Ogólnie na reklamę w mediach, aktualizowanie strony, internetowej, materiały promocyjne w 2016 roku zaplanowano ponad 150 tys zł, ale czy w tej kwocie mieszczą się sumy wynagrodzeń osób dodatkowych, to raczy wiedzieć chyba tylko pani skarbnik. Patrząc na rozrzutność (a działamy w tej branży), to raczej wątpimy.

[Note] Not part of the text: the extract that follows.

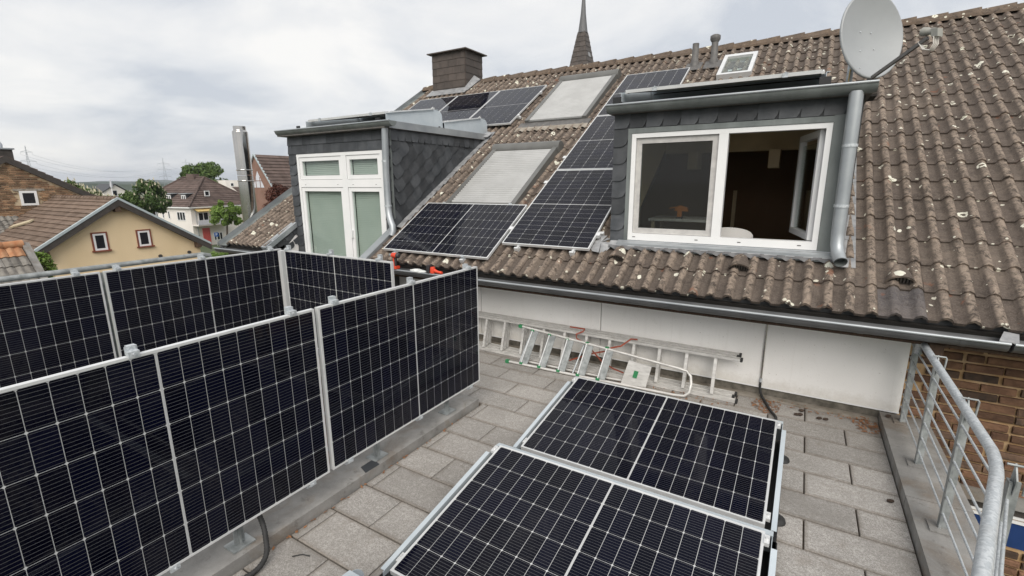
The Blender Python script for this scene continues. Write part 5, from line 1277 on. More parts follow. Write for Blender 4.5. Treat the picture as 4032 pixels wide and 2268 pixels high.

Urząd Gminy w zeszłym roku na sam hosting wydał 7380 zł. Kupił 200 saszetek z herbem gminy za 1451,40 zł, 200 toreb płóciennych i 200 szt. kubków sublimacyjnych za 2152,50 zł, 300 pamięci USB i 100 kubków za 5308,68. 1000 długopisów metalowych z grawerem herbu gminy i opisami za 1340,70, a także mapy gminy za 12 390 zł (te same których część poprzedniej edycji znalazło się na śmietniku).
Nie wiemy czy kalendarze biurowe i trójdzielne wpisane są w rubrykę promocja, ale ich kosz 6924,90 może na to wskazywać (około 100 zł na jednego pracownika gminy?). Dodatkowo (to chyba dla VIP-ów) kupiono kalendarze książkowe w oprawie skóropodobnej za 1665,67 zł.
Mówiąc o promocji, chyba grzechem byłoby zapomnieć o naszej światowej Orkiestrze OSP, której krajowe i zagraniczne wyjazdy mają również zadanie promować Gminę Nadarzyn. A w tym wypadku budżet gminy uszczupla się o kolejne 400 tys zł.
Czy to wszystkie wydatki na promocję? Ciężko powiedzieć, ale słowo oszczędność to w naszym Urzędzie Gminy chyba dawno zostało zapomniane.
Porównując sumy na nowe inwestycje z wydatkami na promocję, mamy wrażenie, że proporcje zostały mocno zachwiane.